Não é, no entanto, possível medir “de fora” o peso das turbulências políticas globais na montagem do programa de 2017, que fechou mais tarde do que é costume; a começar pela eleição de Donald Trump para a presidência americana e pela incerteza daí resultante e a terminar no atentado de Natal junto à Igreja da Memória, a escassos metros do Zoo Palast, uma das salas emblemáticas do certame. Certo é que a cidade parece viver como sempre viveu, como se nada tivesse acontecido em Dezembro, com uma pontual presença policial mais reforçada sublinhada pelas solicitações da organização do festival relativamente a medidas de segurança adicionais.
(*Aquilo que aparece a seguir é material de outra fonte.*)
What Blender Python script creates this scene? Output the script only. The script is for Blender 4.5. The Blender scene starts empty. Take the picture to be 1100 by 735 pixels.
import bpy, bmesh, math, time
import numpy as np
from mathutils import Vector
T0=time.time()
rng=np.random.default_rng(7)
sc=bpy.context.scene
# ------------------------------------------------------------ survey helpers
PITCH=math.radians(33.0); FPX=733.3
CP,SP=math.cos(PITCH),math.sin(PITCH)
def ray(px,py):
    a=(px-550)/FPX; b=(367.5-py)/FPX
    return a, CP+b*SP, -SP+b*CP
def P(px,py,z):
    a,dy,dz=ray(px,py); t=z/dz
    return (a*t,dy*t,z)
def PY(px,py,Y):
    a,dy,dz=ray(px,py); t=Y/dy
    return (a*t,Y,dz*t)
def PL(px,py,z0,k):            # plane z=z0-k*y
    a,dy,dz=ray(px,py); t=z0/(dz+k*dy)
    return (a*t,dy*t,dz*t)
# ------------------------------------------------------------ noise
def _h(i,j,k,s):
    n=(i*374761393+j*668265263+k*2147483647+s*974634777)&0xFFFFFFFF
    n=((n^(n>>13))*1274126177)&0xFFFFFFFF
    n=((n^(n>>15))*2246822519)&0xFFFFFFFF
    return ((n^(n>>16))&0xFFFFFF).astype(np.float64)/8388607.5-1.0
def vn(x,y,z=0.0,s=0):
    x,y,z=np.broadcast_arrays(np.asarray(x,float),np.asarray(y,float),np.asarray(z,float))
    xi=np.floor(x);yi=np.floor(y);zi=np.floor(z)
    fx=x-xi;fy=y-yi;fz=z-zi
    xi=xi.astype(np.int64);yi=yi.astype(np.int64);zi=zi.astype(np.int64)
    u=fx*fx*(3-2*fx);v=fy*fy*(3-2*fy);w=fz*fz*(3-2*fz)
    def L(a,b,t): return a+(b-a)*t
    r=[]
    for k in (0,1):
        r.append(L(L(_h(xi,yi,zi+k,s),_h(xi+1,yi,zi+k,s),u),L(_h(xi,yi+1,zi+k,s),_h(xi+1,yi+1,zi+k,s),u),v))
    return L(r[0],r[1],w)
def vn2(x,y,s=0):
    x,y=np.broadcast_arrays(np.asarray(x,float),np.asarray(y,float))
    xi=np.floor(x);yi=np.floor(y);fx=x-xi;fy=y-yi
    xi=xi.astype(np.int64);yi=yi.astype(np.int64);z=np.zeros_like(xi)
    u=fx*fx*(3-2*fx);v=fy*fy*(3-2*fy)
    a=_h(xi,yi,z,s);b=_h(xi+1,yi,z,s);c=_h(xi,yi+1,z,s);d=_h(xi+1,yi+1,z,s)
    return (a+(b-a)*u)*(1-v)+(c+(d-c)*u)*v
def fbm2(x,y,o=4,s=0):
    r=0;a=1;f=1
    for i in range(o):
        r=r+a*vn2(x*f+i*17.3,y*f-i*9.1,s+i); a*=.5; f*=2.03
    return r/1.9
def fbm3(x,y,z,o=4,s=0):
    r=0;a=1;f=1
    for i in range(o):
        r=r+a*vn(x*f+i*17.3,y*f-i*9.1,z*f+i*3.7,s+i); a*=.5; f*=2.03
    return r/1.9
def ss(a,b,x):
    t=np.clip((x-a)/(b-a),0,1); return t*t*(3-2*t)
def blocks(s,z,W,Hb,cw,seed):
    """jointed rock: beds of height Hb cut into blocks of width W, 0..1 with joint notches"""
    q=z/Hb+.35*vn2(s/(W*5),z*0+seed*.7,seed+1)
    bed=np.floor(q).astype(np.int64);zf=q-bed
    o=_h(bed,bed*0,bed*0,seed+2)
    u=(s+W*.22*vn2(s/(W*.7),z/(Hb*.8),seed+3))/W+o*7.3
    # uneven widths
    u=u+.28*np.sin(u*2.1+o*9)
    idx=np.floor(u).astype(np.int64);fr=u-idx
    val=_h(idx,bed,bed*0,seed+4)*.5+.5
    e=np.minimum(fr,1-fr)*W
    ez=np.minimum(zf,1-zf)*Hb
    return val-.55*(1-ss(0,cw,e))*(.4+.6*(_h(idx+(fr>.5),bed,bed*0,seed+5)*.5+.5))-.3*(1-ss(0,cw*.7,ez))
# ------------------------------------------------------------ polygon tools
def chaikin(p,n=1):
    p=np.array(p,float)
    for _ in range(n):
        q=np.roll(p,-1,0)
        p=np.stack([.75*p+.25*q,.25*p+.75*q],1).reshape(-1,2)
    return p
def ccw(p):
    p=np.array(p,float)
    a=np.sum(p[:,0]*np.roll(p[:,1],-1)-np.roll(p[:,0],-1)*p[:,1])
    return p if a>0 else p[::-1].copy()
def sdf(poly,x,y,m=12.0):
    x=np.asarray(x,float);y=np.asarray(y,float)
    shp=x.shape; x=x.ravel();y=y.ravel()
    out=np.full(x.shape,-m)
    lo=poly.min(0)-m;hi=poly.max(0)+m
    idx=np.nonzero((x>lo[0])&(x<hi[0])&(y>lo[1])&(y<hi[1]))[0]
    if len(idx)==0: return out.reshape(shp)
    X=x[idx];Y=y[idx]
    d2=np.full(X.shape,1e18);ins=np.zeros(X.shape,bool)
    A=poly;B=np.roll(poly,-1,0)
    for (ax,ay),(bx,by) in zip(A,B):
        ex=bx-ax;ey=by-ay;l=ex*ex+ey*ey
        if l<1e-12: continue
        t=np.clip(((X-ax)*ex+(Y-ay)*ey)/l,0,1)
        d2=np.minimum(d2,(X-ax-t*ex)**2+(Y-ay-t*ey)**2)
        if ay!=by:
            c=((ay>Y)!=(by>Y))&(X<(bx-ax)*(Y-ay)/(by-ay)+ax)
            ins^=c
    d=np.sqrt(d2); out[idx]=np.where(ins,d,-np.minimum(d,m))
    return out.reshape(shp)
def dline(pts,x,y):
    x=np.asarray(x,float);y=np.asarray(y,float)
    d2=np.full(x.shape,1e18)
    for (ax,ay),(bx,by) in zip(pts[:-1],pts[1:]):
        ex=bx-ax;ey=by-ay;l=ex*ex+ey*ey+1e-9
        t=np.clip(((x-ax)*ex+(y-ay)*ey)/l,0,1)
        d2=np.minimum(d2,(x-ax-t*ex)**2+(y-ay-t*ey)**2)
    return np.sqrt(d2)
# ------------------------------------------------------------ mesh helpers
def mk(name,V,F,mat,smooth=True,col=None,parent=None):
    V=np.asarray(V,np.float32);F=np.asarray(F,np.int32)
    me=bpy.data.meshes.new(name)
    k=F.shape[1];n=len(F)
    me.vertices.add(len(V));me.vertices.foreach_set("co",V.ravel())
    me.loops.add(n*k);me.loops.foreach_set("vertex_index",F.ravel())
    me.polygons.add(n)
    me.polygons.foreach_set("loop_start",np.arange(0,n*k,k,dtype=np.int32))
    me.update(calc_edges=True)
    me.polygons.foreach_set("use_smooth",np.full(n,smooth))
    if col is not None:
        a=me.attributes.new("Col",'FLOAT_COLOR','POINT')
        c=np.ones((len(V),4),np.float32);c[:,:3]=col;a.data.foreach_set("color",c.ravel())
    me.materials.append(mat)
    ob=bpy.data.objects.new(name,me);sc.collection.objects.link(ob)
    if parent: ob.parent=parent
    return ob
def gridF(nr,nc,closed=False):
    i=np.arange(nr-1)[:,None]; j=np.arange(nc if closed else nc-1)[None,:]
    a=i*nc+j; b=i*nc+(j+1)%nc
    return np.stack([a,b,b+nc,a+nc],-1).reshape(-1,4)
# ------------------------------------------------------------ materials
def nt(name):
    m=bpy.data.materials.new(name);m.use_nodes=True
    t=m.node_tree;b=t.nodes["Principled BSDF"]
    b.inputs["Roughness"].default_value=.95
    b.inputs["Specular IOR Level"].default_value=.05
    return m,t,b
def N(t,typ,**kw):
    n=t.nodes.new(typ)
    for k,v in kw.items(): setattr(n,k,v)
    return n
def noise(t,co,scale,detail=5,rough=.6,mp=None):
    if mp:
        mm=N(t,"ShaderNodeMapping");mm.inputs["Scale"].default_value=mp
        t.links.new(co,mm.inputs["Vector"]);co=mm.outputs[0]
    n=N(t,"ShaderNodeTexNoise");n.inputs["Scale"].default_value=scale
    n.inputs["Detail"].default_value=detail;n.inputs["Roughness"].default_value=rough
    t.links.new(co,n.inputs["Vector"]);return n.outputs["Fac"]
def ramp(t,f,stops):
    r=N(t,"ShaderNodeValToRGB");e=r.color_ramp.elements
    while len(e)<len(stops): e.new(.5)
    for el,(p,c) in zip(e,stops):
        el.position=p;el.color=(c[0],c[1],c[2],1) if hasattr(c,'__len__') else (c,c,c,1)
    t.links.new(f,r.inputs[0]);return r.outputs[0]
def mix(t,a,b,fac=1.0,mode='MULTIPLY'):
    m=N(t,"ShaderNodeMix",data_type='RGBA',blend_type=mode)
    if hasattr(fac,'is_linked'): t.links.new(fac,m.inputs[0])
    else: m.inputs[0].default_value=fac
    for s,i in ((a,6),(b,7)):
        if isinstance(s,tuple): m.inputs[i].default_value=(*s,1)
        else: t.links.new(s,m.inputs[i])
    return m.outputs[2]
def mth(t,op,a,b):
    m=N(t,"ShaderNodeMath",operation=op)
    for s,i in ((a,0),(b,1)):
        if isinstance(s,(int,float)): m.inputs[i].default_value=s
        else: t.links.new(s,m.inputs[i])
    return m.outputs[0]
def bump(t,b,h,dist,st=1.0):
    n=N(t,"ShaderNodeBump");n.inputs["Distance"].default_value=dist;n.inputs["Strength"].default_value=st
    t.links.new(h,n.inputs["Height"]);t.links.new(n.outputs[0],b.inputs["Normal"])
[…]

E igualmente certo é que, pelo meio da loucura que é e continua a ser navegar por uma programação multifacetada, vai continuar a haver descobertas. E até redescobertas – através de uma homenagem à figurinista Milena Canonero (com Barry Lyndon e Laranja Mecânica, de Stanley Kubrick, Cotton Club, de Coppola pai, e Marie Antoinette, de Coppola filha), da secção de cópias restauradas Berlinale Classics (com a Noite dos Mortos Vivos de George Romero e a Annie Hall de Woody Allen), e da retrospectiva dedicada ao cinema de ficção científica, Future Imperfect (que vai do Ghost in the Shell de Mamoru Oshii ao Mundo no Arame de Rainer Werner Fassbinder, de Blade Runner e Alien de Ridley Scott a À Beira do Fim de Richard Fleischer e THX 1138 de George Lucas). Distopias para colorir as utopias de que Dieter Kosslick falava; se calhar, será este o “tema” de Berlim 2017. A ver vamos.